Die Geschichte des Bergführerwesens in Slowenien ist damit eine gänzlich andere als in Österreich. Es gab wohl schon Bergführer im 19. Jahrhundert, als Gliedstaat Jugoslawiens aber verschwand das Bergführerwesen in Slowenien komplett. „Man sollte in die Berge gehen, weil man sie liebt – nicht wegen des Geldes“, bringt Mitja den sozialistischen Zugang zu den Bergen auf den Punkt.

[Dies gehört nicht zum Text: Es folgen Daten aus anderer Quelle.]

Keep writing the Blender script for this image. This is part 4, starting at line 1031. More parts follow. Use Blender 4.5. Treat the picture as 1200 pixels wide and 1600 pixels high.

Mit dem Zerfall Österreich-Ungarns und der Entstehung des SHS-Staats, also dem Königreich der Serben, Kroaten und Slowenen, verfestigte sich mit den Karawanken bereits 1919/20 die neue Grenze zu Österreich. Sie verläuft exakt entlang des Hauptkamms, den wir nun nach knapp 1.000 Höhenmetern erreichen.
Und damit stehen wir mit einem Fuß in Österreich und mit dem anderen in Slowenien. Links unter uns – unterhalb einer ziemlich beeindruckenden Wechte – breitet sich Österreich aus, rechts von uns Slowenien. Und einmal mehr bleibt der Blick am Triglav hängen, dem ganzen Stolz der Nation. Und einem Berg, der wie kaum ein anderer auch Denkmal der slowenischen Geschichte ist. Nur einen Bergkamm von Kärnten entfernt.